Sie leben mit Ihrer Transpartnerin ganz offen in einer Beziehung in einem Männerknast, derzeit in Wien-Mittersteig. Haben Sie mit Homophobie zu kämpfen? Wie reagieren die Beamten?

Das homophobe Klima ist meiner Meinung nach nur ein Zeichen dafür, dass die Leute ihr sexuelles Verlangen verstecken oder verleugnen. Das wird dann unter Männlichkeit subsumiert und auf die projiziert, die den Mut haben, so zu leben. Aber grundsätzlich, wenn du dein Schwulsein nicht versteckst, hast du im großen und ganzen keine Probleme, hier auch in einer Beziehung zu leben. Im Gegenteil – mein Partner und ich, oder auch meine Transpartnerin wurden immer widerspruchslos akzeptiert, zum Teil sogar von anderen verteidigt.

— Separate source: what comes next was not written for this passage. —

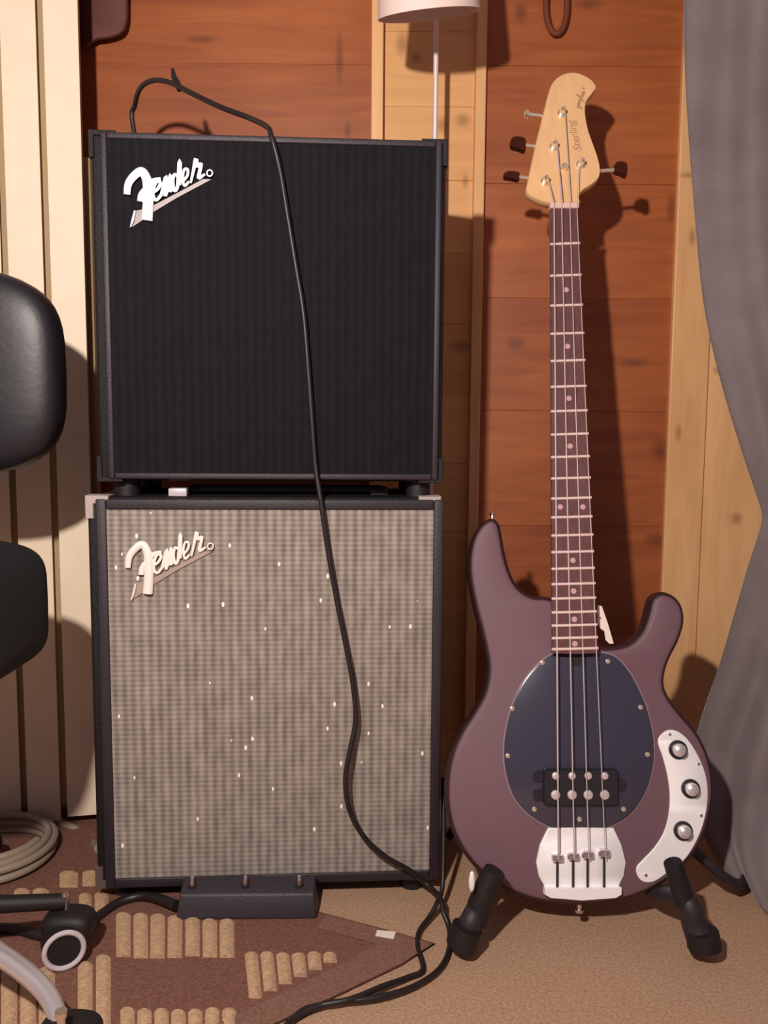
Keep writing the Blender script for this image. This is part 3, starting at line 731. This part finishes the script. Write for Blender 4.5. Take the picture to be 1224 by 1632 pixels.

Dadurch, dass ich als gefährlicher Gewalttäter eingestuft bin, noch dazu mit langer verbüßter und noch lange zu verbüßender Haft, ergeben sich da eigentlich keine Probleme. (lacht) Da nimmt jeder als normal hin, dass ich mit meiner derzeitigen Transpartnerin in aller Öffentlichkeit zärtlich bin, zur Begrüßung nach der Arbeit oder bei einem Zusammentreffen in den Warteräumen. Also so, wie Paare auch draußen leben – mit allen Problemen der Partnerschaft, aber auch mit allen schönen Momenten, die eine Beziehung bietet.

Die Beamten, sowohl Mann als auch Frau, nehmen es als gegeben hin. Ein paar wenige Idioten gibt es immer, aber auch die sind nicht problematisch, sondern nur so wie ein Kaugummi am Schuhabsatz: störend, aber nicht ernsthaft ein Problem im täglichen Leben.